Prosecutors say the message, surveillance footage and witness testimony tie a 16-year-old to the fatal robbery of Thomas Stewart.
MUSKEGON, Mich. — A 16-year-old charged as an adult in the fatal shooting of a 73-year-old Muskegon man sent a text saying “the old man is dead” and described watching him “gasp his last breath,” prosecutors said during a court hearing in the case.
The case matters now because prosecutors are using that reported message, along with witness testimony, surveillance footage and statements to police, to build a murder and armed robbery case against Kemaree Davis in the Dec. 1 killing of Thomas Stewart. The hearing also widened the case around him.
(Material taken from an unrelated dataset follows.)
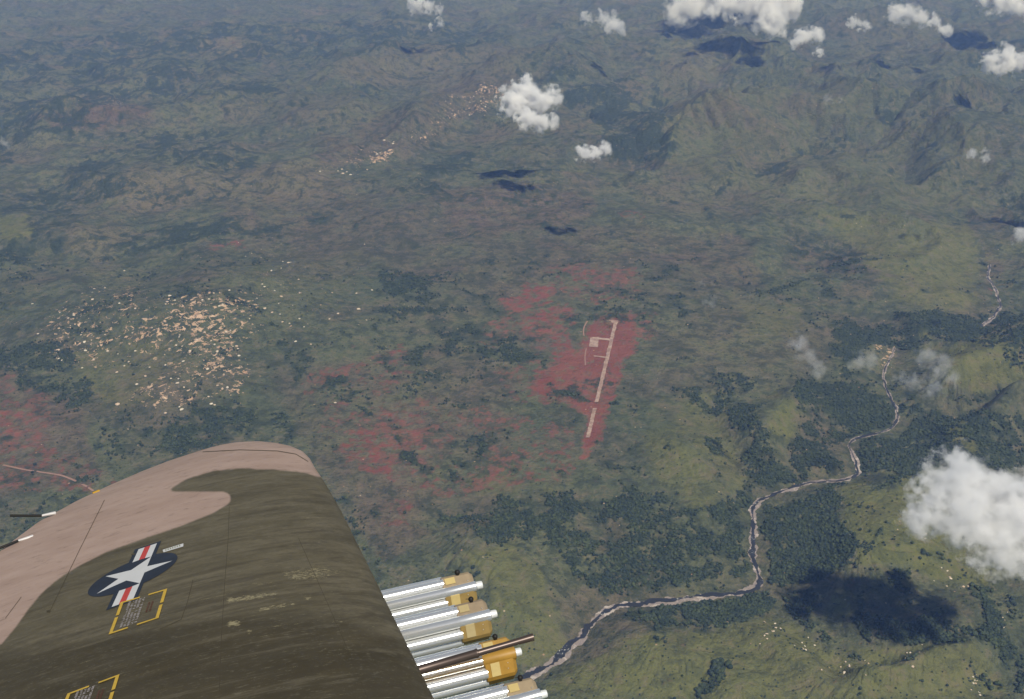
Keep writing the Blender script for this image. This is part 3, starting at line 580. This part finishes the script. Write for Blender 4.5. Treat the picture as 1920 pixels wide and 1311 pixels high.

A 17-year-old tied to the investigation was arrested on a perjury allegation after testifying, adding another turn to a homicide that has shaken a neighborhood and drawn attention because the main defendant is 16.
Police have said officers were called to Stewart’s home in the 1400 block of Jiroch Street at about 9:30 a.m. on Dec. 1, 2025, after a report of a shooting. They found Stewart inside with a gunshot wound to his upper body, and he was pronounced dead at the scene. Investigators later said his wallet was found near his body and that his pockets had been turned out, details that pushed the inquiry quickly toward robbery. A week later, police announced that a 16-year-old suspect had been arrested and would be charged as an adult. Public Safety Director Tim Kozal said at the time that detectives believed Stewart knew the person who entered the home and that the meeting ended in violence during a robbery. By the time the case reached a preliminary examination in March, prosecutors had shifted from broad allegations to a tighter story built around the defendant’s movements, phone activity and words sent after the shooting.
The strongest public account of that evidence came from testimony about messages allegedly sent soon after Stewart was killed. A detective told the court that about an hour after the shooting, Davis sent a friend a message saying, “The old man is dead. Bro, I watched him gasp his last breath.” Prosecutors said that friend was the 17-year-old who also faces a weapons charge linked to the case. Investigators said they also obtained surveillance footage that showed Davis and the older teen meeting outside Muskegon High School on the morning of the shooting and then walking in the direction of Stewart’s home. In a police interview after his arrest, Davis allegedly admitted he was inside the house, said Stewart saw him and gave him $20, and claimed the gun went off during the robbery. Investigators said Davis also admitted taking another $20 from Stewart’s wallet after the shooting. Defense arguments were not described in the same detail in open reporting, and key questions, including where the gun is now and whether anyone else helped plan the robbery, remain unresolved in public records.
What has made the case stand out in Muskegon is not only the age of the defendant but also the picture neighbors and relatives gave of Stewart after his death. Family members and friends described him as a kind, familiar presence in the neighborhood, someone who was known for helping people and who was widely recognized on his block. Kozal echoed that view when he said Stewart knew many people in the area and was friendly with many of them. That background has sharpened the public focus on how the suspect may have gained entry to the house. Police have said they believe Stewart likely knew the person who came inside, which suggests there was no forced confrontation at the door and that the violence unfolded after Stewart had already allowed the encounter to begin. The killing also stirred broader concern about youth violence and about how vulnerable older residents can be when they open their homes to people they trust or at least recognize.
The legal path ahead is still defined by early-stage proceedings, but the shape of the case is clearer than it was when police first announced an arrest. Davis has been charged as an adult with open murder and armed robbery. In Michigan, an open murder charge allows a case to proceed without fixing the degree of homicide at the charging stage, leaving prosecutors room to argue the evidence supports murder at a later point in the process. The 17-year-old associated with the investigation was separately charged with possession of a weapon, and after testifying at the preliminary examination, he was reportedly arrested on a perjury allegation. Public case records and published reports did not fully answer whether either teen had entered a plea by the time the latest stories appeared, and open reporting did not identify all scheduled future court dates with certainty. The next major milestone is the continued movement of the homicide case through the Michigan trial court system, where a judge must decide whether the prosecution has presented enough evidence to move the murder and robbery charges forward.
Even as the court file grows, the story remains rooted in one house on Jiroch Street and the people who knew the man who lived there. Neighbors said after Stewart’s death that there was no reason for such violence and that he had a reputation for generosity. His son, speaking publicly after the killing, said his father’s defining trait was love. That portrait has given the case a layer of grief that runs alongside the legal record. The reported text message drew attention because of its cold wording, but the reaction in Muskegon has also centered on the loss of an older man described as helpful, social and woven into daily life in the neighborhood. In that sense, the courtroom testimony has done two things at once: it has sketched the prosecution’s theory of how Stewart died, and it has renewed public memory of who Stewart was before his name became part of a homicide case.
For now, Davis remains the central defendant in a case that has moved from an unsolved neighborhood killing to a prosecution built around texts, video and alleged admissions. The next key step is further court action in Muskegon County as judges sort out whether the charges will proceed toward trial.
Author note: Last updated April 7, 2026.